In the first part of the First Amendment, it is stated “Congress shall make no law respecting an establishment of religion, or prohibiting the free exercise thereof.” In the Ninth Amendment, it is stated, “The enumeration in the Constitution of certain rights shall not be construed to deny or disparage others retained by the people.”

The 10th Amendment states, “The powers not delegated to the United States by the Constitution, nor prohibited by it to the States, are reserved to the States respectively, or to the people.”

The First Amendment does not say that the federal government shall not give any hint of establishing religion; it states that Congress shall pass no law establishing religion or the practice of religion.

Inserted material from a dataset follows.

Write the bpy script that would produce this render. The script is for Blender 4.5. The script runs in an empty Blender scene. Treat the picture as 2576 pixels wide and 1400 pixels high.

Having “In God we Trust” on our money, “under God” in the Pledge of Allegiance and prayer in Congress reflects some of the founding principles of this country, not the establishment of religion since Congress made no law to that effect.

In my view, the Ninth and 10th amendments provide for the power of the states or people to pray or display religious items such as the Ten Commandments or Nativity scenes at times and locations of their choosing.

Nowhere is it mentioned in the Constitution that a person or group has the right to not be offended by the will or actions of another person or group.

Numerous scholars have written that the intent of the First Amendment was to prevent the federal government from getting involved with a state religion, not to prevent religion from becoming involved with government. Considering what is in the Constitution, it is hard to understand why this is a thorny issue. It seems clear to me.